Prequels In Heinlein And Anderson

Please excuse some random thoughts while I recuperate. I do not feel up to any intensive rereading, cross-checking of sources etc.

In Robert Heinlein's Future History, important characters appear, for the most part, once only, e.g., Rhysling, the Blind Singer of the Spaceways, and Dahlquist, hero of the Space Patrol: two potential series characters but only potential. DD Harriman, the "Man Who Sold The Moon," dies on the Moon in "Requiem" (published, 1940-'41) but then is granted a prequel, "The Man Who Sold The Moon" (published, 1950), in which we are shown how Harriman did put mankind on the Moon. Nehemiah Scudder, the First Prophet, a theocratic dictator, was so disliked by Heinlein that he remained off-stage! Zero appearances for Scudder. (Except when the revolutionary Cabal fakes his appearance on TV to foment the Second American Revolution.)

Poul Anderson's Technic History is like Heinlein's Future History writ large. It is long enough to contain sub-series, several series characters and plenty of prequels which also differ enormously. The prequel to the Captain Flandry sub-series is the Young Flandry Trilogy, three whole novels, whereas Adzel, a member of the trader team, receives for his prequel a single juvenile short story about his student days on Earth. But we appreciate such diversity and variety.

Imagine a Future History as long and detailed as the Technic History. That would have been better than a lot of the later stuff that Heinlein did write.

SF Series And Another Cold

In my misery, I have been googling some British juvenile sf writers:


There was a kind of sf series that would - I am generalizing here - start with a trip into space, typically but not always to the Moon, then catalogue the Solar System, then maybe go interstellar. Robert Heinlein's Scribner Juveniles fit into this pattern which we can describe as pre-Anderson. When Poul Anderson wrote, exploring the Solar System was no longer an issue. His Technic History starts with one story about the exploration of the outer Solar System and that was tacked on very late. After that, there are two stories about interstellar exploration.

Anderson's first future history series begins, cleverly I thought, not with "first men on the Moon" but in post-World War III Europe which reads like post-World War II but worse. Mankind will soar but first will have to recover - which will happen remarkably quickly.

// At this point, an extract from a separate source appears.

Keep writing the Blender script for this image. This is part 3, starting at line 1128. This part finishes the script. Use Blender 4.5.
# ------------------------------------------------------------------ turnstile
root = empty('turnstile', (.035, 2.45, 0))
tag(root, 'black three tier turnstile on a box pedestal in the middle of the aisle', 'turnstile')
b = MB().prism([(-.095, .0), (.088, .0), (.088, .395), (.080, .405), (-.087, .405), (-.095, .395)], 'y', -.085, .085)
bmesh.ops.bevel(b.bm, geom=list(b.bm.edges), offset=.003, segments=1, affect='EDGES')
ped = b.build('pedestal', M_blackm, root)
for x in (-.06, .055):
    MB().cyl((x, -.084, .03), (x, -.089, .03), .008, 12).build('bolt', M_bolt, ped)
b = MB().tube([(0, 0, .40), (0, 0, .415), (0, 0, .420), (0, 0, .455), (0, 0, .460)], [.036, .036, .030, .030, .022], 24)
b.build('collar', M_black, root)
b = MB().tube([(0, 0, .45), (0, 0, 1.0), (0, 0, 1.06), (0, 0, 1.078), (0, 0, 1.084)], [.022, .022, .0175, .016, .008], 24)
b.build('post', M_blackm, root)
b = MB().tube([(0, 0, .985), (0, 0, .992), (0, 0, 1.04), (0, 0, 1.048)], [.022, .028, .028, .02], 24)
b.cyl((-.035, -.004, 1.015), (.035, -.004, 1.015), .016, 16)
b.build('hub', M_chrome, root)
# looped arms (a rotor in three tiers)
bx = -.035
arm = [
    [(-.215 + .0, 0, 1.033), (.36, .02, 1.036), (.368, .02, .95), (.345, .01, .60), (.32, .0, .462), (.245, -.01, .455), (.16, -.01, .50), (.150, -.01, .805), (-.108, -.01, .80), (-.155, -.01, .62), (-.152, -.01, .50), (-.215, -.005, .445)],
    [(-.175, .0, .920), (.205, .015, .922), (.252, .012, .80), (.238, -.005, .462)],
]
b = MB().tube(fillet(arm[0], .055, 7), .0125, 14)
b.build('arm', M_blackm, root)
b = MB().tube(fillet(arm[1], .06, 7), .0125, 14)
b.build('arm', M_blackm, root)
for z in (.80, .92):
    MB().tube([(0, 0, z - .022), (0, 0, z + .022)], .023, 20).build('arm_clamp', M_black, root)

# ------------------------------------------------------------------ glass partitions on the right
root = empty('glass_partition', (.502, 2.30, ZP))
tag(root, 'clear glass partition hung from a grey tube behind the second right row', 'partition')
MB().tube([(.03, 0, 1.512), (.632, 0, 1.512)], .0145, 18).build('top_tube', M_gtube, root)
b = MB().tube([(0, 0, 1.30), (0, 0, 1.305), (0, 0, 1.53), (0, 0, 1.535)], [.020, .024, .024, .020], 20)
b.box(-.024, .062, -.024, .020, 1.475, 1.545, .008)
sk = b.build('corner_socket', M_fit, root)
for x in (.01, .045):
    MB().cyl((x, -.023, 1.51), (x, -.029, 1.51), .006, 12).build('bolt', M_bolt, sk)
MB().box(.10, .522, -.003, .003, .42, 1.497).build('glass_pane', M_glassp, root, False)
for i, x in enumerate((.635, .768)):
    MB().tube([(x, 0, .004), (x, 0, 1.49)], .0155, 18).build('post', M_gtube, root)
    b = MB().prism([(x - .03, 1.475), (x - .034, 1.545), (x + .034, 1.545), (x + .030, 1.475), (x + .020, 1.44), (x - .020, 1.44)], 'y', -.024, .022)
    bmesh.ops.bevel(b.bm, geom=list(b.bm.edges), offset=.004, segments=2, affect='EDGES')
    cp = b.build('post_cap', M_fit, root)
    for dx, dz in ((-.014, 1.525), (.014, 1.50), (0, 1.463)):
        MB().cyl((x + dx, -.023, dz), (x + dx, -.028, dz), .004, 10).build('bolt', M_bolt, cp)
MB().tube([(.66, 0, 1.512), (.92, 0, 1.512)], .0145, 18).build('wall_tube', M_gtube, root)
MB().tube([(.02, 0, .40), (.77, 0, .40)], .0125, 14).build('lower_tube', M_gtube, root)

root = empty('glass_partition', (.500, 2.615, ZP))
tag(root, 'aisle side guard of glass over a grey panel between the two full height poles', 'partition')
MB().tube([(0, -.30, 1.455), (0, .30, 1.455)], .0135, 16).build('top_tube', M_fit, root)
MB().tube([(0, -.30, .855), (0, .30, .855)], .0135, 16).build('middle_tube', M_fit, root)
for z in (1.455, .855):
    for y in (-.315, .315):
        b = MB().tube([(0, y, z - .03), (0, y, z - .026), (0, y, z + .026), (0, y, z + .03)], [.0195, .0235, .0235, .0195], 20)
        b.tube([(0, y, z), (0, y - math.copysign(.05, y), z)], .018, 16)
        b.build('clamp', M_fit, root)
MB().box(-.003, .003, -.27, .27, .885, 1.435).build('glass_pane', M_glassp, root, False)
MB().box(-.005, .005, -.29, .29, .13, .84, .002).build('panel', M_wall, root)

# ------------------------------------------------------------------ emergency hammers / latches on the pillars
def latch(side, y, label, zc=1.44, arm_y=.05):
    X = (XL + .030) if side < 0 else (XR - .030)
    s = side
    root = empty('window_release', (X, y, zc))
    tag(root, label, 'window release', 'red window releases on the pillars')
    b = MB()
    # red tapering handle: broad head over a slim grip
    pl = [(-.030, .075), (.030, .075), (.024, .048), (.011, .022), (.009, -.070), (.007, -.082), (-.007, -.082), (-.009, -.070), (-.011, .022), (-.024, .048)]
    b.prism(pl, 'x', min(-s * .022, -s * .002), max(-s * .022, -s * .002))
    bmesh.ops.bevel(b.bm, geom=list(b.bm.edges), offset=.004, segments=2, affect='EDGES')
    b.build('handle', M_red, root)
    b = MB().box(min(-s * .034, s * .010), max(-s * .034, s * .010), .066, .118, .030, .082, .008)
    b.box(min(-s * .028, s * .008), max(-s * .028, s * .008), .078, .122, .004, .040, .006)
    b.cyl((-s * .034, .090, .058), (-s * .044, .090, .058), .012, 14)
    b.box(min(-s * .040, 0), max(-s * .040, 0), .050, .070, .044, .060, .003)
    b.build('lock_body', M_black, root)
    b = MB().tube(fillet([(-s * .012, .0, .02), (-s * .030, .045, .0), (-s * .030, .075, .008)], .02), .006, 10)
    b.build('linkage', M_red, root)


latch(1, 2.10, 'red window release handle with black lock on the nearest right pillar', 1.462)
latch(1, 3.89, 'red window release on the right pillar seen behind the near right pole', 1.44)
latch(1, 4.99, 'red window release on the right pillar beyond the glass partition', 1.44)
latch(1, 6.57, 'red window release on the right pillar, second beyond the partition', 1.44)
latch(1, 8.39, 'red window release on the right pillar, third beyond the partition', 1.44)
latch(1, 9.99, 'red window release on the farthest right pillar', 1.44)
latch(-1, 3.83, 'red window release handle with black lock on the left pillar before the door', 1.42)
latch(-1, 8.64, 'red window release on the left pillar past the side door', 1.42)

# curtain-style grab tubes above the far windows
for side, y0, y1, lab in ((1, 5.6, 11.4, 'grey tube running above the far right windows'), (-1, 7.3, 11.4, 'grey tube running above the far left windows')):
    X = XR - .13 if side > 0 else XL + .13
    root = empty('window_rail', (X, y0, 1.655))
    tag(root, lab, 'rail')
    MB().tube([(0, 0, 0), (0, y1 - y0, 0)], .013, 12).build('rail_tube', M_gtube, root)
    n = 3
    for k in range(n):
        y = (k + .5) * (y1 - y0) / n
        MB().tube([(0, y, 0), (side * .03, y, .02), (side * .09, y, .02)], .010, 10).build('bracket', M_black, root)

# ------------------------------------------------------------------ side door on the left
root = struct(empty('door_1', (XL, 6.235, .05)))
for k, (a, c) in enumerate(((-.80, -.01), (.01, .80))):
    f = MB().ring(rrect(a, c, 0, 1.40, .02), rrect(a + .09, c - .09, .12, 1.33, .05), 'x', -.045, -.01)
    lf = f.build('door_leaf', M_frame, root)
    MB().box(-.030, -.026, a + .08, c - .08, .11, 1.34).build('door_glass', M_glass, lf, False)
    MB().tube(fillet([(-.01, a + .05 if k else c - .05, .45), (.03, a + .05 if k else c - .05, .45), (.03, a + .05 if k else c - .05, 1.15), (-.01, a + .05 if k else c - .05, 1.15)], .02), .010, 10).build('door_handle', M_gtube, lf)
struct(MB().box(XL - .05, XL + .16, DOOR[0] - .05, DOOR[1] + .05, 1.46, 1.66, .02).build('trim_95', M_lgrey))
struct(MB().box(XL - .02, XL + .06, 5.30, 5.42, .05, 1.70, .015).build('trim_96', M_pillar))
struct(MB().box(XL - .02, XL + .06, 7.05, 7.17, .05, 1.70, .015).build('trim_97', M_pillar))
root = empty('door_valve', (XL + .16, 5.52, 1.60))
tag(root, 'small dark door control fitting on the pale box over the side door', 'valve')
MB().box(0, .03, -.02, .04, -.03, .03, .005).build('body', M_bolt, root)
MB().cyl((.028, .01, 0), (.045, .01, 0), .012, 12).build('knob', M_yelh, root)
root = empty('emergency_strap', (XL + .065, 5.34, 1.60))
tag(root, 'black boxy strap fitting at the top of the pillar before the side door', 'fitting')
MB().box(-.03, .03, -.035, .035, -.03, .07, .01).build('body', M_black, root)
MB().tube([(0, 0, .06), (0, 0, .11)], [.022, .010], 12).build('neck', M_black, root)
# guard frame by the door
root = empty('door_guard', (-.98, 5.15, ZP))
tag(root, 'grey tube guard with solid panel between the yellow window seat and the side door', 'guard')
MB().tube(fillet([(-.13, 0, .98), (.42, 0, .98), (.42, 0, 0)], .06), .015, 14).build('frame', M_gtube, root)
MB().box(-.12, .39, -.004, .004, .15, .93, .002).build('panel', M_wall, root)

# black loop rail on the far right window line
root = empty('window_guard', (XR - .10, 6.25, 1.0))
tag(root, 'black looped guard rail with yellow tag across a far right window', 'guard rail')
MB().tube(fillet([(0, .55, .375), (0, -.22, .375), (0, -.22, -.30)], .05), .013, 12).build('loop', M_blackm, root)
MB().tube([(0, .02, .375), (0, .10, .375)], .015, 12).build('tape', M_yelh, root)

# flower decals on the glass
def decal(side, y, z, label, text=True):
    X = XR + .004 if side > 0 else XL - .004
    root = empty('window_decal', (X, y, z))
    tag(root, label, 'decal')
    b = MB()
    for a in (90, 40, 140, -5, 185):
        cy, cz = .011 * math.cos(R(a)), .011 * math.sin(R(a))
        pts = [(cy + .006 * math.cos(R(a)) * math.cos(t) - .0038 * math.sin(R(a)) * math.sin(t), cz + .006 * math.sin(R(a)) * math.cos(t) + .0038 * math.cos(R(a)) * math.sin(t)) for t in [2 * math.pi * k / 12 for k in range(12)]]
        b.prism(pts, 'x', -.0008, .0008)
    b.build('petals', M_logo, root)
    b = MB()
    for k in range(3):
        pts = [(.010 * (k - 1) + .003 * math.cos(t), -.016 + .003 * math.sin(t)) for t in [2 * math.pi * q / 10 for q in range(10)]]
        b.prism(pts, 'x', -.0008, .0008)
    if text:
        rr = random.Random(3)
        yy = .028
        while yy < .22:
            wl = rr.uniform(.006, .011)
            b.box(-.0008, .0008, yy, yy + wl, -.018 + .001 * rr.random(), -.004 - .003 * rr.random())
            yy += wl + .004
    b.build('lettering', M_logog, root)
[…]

(Andrea has just rung to say that he has a cold and to postpone my visit for a week.)

1910


Anachronisms are appropriate in time travel fiction. Manse Everard had been in Amsterdam in 1952. Thirty-four years later, he returns to meet Janne Floris whose apartment building:

"...was one of a row on a quiet street, handsome relics from around 1910."
-Poul Anderson, "Star of the Sea" IN Anderson, Time Patrol (Riverdale, NY, December 2010), pp. 467-640 AT 2, p. 481.

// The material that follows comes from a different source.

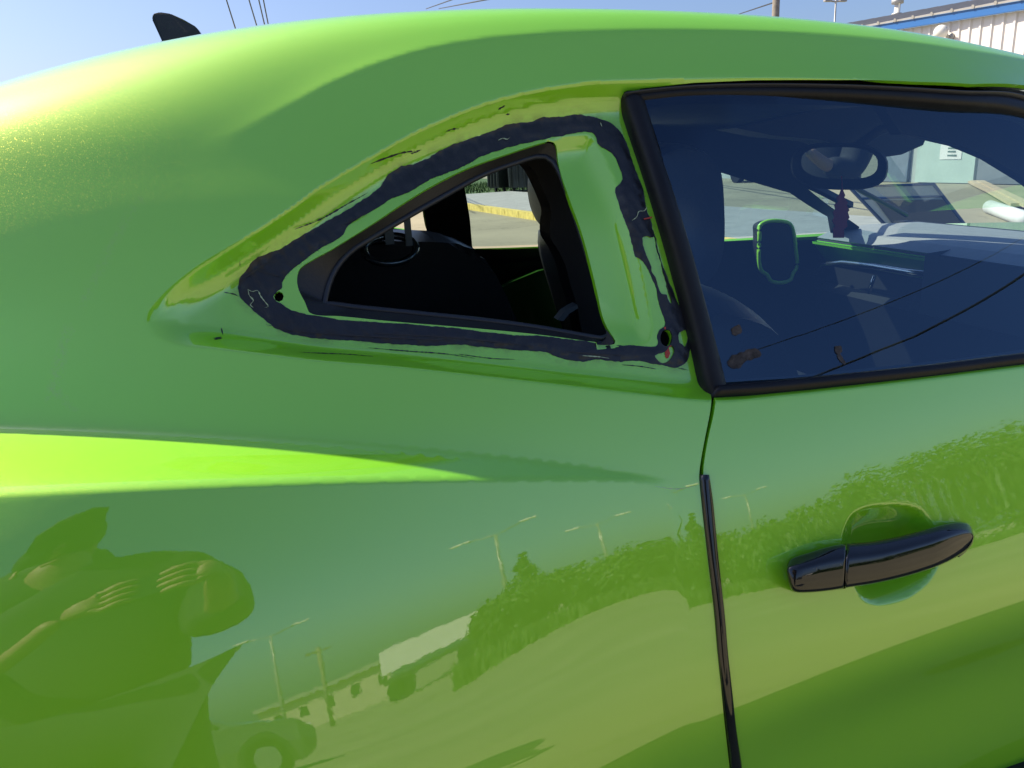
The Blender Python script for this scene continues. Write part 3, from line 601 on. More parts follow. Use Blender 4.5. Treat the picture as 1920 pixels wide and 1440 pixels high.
q = at_y([(1683, 4)], y)[0]; b_ = MB(); b_.tube([q+[0, 0, -.42], q+[0, 0, -.36]], .17, 12); b_.build('stack_collar', M['steel'], o, True); b_ = MB(); b_.tube([q+[0, 0, -.05], q+[0, 0, .10]], .2, 12); b_.build('stack_cap', M['steel'], o, True)
CB = []
for k, (a, c, lab) in enumerate([((412, -40), (441, 52), 'leftmost thin cable in the sky above the shark fin'), ((455, -40), (481, 47), 'left cable of the close set of three in the sky'), ((476, -40), (496, 46), 'middle cable of the close set of three in the sky'), ((486, -40), (503, 46), 'right cable of the close set of three in the sky')]):
    P0, P1 = at_y([a], 22.+k*.2)[0], at_y([c], 60.+k)[0]; d = (P1-P0); b = MB(); b.tube([P0-d*.05, P0, P1, P1+d*.6], [.016, .016, .045, .06], 6)
    setp(b.build('overhead_cable', M['wire']), lab, 'cable', 'overhead cables')
for a, c, lab in [((812, 12), (925, -28), 'faint cable slanting up above the middle of the roof'), ((1378, 29), (1456, 3), 'cable slanting down left from the stout wooden pole'), ((835, 14), (940, -6), 'faint lower cable above the middle of the roof')]:
    P0, P1 = at_y([a], 60.)[0], at_y([c], UPY)[0]; d = P1-P0; b = MB(); b.tube([P0-d*.25+np.array([0, 0, .0]), P0, P1] + ([P1+d*.6] if a[0] < 1000 else []), .03, 6); setp(b.build('overhead_cable', M['wire']), lab, 'cable', 'overhead cables')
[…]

It is fitting that, in 1986, a time traveller should live in a "relic" of a building dating from 1910. To the rest of us, 1910 is decades ago - more now - whereas a time traveller could, if she wanted, visit that building then. Even "1910" acquires a completely new meaning. We read about time travel without fully apprehending its implications. Jack Finney was one writer of time travel fiction who did try to convey what it would feel like to be somewhere - New York - in a past decade. (Finney was entirely focused on the past, indeed specifically on the late nineteenth and early twentieth centuries, never on the future.) Poul Anderson writes like Finney when the reality of time travel hits Manse Everard in London in 1894 in "Time Patrol."